POP CULTURE: Losing My Religion

What’s lost when we no longer have the record-store experience?

Spencer Patterson

For so many of us, that's how it was in the '70s, '80s and '90s. Got a few minutes to kill between appointments? Hit the nearby record store. Looking for a spot to hook up with friends? A record store would do nicely. On vacation in a strange city? Maybe the concierge can recommend a good record store ... or 10. In high school, I must have spent as many lunch hours burrowing through bins of vinyl LPs, cassette tapes and compact discs as I did consuming actual food. In college, I'd routinely drive 45 minutes to a little town called Horseheads because the store there had the best selection of used CDs in New York's Finger Lakes region.

As we delve into 2007, however, we're in danger of losing that once-vibrant scene, and a part of ourselves with it, forever, particularly those of us living in Southern Nevada. Balcony Lights, Big B's and even Tower Records have shut their doors, and it's a safe bet nobody is lining up to take their place—at least no one with a modicum of business sense. Now, unless skimming through the Top 10 at Target or trying to talk music with the cell-phone salesman at Best Buy is your idea of record shopping, you've basically got Zia Record Exchange as the lone beacon of a fast-fading experience. And while I, having spent the bulk of my childhood allowance at the Arizona-based chain, am as big a Zia fan as you're likely to find in Las Vegas, the idea that we're down to one non-specialty independent record location makes me feel sad, not to mention a bit old.

We all know why it's happening: Folks just aren't buying music like they used to, at least not anywhere that requires them to shower, get dressed and actually leave their homes. Downloads, legitimate or otherwise, are easily obtainable with a high-speed connection, and individual-song purchases present an attractive option to anyone sick of spending $15 on a disc only to discover they dig two of its tracks. Even many who still prefer owning hard copies hit the Internet to get them.
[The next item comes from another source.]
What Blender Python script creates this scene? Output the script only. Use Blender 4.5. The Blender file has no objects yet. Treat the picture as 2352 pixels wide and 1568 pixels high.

I'll admit I've done most of my CD shopping online the past five years, principally because I can sample unheard artists and locate underground scarcities without having to gas up my car.

But as I browsed through the price-slashed racks at Tower's giant going-out-of-business sale last month—a ritual I repeated four times to the tune of some 100 new acquisitions—I was reminded just how much I'd been missing out. Missing out on being in the trenches and dirtying my hands with actual, physical product, as nature intended. Missing out on holding honest-to-goodness cover art in my hands, and occasionally buying a disc for no reason other than that it looked cool. And missing out on the strange camaraderie of a brick-and-mortar record shop, where clerks and sometimes even fellow customers are eager to break open a debate over whether The Fall were as good once Brix came aboard, or about which New Zealand band was more underrated, The Dead C or Bailter Space.

I actually met a close friend for the first time in a record store, when we began gabbing about Pink Floyd as we stood in the classic rock section. Given the dearth of such vendors—not to mention the fact that we both download most of our music now—I doubt we would ever have bumped into one another in today's world.